Something common between The Timeless Way of Building & The One-Straw Revolution is that they both exude the feeling that 'anyone can do this.' Of course, so do many self-help resources and scams -- they want to rope you in by making you believe that you too are capable of making $5000 a week from home.
But at the heart of TTWOB is this idea that architecture has made itself artificially inaccessible. The result is that people are alienated from their homes because they no longer feel that "I could have made this."
And TO-SR has a similar message: farmers are making what they do too complicated. This hurts the people alienated from the basically human act of farming, including (especially!) the farmers themselves.
I have been rereading 'Deadgames and Alivegames' because it uses a word,
alive, in a way not totally incompatible with the way TTWOB uses it.
QuoteA game is "Dead" when it has no human designers. What I mean by this is that the game is, largely, 'designed' by non-human forces [...] In a Deadgame, the human game designer a proxy [...] whether they like it or not, their talents are being used towards particular ends.
In this post Melos Han-Tani makes specific claims about what those non-human ends are, but I believe they are too narrow.

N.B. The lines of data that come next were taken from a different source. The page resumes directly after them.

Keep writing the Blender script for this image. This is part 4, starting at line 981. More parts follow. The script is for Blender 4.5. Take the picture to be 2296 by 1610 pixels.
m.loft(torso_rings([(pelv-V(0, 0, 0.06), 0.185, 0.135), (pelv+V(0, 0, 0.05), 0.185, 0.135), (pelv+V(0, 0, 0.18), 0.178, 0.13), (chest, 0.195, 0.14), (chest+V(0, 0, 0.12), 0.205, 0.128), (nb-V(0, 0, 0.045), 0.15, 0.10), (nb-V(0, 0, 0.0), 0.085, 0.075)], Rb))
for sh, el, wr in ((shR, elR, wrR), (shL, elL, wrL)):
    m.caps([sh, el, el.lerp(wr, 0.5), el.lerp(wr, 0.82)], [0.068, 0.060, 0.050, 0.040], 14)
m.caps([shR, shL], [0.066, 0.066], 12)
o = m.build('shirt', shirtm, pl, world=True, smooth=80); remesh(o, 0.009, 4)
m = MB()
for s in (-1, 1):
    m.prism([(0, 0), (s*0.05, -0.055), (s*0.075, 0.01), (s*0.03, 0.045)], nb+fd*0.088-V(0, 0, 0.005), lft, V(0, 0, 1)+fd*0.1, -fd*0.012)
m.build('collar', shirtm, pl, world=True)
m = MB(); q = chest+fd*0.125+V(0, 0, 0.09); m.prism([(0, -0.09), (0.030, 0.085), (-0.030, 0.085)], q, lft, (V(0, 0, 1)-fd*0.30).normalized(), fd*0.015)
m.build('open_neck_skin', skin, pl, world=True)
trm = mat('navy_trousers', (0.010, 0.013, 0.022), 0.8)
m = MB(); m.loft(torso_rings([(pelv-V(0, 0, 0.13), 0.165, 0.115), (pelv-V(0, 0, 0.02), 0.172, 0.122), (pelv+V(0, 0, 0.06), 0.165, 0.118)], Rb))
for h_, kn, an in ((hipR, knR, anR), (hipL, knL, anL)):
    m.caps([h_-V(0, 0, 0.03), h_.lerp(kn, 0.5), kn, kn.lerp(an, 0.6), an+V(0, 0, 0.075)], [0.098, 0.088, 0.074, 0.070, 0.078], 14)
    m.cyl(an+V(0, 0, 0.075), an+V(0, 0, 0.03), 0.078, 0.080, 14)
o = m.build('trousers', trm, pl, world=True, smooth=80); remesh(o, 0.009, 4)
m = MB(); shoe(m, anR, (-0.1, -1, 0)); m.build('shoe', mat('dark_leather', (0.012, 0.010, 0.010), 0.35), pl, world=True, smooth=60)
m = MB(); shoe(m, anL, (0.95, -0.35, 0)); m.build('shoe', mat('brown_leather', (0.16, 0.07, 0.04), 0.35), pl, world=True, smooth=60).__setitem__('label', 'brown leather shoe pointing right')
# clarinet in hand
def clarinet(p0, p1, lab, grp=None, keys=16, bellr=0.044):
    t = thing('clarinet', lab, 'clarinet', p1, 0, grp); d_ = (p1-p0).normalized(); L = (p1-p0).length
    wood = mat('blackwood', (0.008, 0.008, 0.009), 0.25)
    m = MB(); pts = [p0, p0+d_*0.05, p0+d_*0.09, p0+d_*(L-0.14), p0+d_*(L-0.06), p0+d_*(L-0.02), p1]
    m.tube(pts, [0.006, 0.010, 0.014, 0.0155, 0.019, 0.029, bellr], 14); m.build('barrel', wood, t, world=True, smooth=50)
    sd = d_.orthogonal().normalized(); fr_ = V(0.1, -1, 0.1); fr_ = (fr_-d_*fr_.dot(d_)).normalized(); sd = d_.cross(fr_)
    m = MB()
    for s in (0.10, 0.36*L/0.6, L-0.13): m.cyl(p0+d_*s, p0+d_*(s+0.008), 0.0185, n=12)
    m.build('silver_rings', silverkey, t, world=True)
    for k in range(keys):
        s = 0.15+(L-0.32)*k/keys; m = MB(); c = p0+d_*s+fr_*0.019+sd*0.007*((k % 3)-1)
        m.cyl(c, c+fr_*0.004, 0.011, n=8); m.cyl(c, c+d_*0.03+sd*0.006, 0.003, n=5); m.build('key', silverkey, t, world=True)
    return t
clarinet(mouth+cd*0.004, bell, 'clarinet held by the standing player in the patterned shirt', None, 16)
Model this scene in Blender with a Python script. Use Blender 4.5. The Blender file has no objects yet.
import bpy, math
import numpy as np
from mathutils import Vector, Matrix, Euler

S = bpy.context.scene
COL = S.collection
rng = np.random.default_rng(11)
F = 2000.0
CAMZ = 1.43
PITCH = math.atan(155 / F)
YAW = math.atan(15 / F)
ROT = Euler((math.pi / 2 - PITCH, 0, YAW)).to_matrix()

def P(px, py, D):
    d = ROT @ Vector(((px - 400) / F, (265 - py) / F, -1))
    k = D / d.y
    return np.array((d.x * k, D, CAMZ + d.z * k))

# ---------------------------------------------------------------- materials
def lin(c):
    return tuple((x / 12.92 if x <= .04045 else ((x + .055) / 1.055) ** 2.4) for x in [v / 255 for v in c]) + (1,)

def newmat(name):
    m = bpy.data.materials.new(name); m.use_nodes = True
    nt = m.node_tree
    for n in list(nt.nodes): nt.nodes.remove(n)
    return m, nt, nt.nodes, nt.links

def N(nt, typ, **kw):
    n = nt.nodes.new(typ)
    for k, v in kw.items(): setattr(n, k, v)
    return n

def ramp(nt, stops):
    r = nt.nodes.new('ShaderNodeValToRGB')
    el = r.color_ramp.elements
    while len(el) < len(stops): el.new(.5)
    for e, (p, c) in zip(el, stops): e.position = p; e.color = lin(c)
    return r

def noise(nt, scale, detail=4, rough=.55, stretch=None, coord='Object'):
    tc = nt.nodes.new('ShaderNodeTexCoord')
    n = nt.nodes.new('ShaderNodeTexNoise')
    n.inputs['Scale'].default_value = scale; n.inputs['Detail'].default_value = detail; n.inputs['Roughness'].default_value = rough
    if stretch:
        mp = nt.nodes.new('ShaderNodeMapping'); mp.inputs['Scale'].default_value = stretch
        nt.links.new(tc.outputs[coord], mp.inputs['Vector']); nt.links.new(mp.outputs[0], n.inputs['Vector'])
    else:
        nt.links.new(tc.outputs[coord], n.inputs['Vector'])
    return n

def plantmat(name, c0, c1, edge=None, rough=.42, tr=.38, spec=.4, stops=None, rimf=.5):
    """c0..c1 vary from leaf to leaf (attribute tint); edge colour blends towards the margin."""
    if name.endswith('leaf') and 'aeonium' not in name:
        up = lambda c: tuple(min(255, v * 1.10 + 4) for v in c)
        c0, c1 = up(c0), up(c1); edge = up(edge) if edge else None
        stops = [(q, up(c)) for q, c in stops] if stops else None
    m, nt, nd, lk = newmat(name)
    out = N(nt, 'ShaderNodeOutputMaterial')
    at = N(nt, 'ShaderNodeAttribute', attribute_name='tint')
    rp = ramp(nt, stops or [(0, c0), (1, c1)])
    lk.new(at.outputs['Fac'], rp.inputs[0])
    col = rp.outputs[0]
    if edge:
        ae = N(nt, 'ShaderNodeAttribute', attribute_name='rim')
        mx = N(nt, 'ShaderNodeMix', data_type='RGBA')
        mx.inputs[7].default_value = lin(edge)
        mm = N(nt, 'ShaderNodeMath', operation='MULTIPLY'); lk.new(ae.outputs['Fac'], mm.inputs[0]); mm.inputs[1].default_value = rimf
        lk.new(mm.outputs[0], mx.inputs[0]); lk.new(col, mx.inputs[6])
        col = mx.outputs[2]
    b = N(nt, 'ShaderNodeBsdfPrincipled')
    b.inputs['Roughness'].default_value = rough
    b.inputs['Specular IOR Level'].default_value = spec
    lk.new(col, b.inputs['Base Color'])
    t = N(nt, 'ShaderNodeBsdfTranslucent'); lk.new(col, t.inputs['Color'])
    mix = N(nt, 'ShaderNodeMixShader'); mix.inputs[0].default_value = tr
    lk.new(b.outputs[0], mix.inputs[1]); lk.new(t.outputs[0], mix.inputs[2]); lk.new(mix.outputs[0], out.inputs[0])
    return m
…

The Deadgame is one who is designed in a way which does not serve... and this is hard, it's not correctly worded, yet... its ability to inspire creative equals in other humans.
Zeigfreid said to me last night that pixel art is "democratic and bottomless."
I agreed, and said, so too are words.
These are artforms that can easily say, "anyone could have done this."
Quote from: Deadgames and Alivegames[...] an Alivegame is a game where all of its creators are truly creatively engaged in the project and contribute as equals. [...] An Alivegame is a game whose purpose is something to enrich the lives and humanity of those who play it.
I suppose I feel aligned but would like to take this a step further.
An Alivegame is a game whose purpose is to enrich the lives and humanity of those who play it
BY making its players deeply inspired to become equals with its creators, but also in a context which empowers them to actually do so.
Life and humanity is enriched when we are all inspired and empowered.
Pixel art is not actually for everyone.
Bitsy games are pretty intimidating to me to make.
But they don't embitter those who are inspired by them to feel as though scale or money are what prevents them from even trying.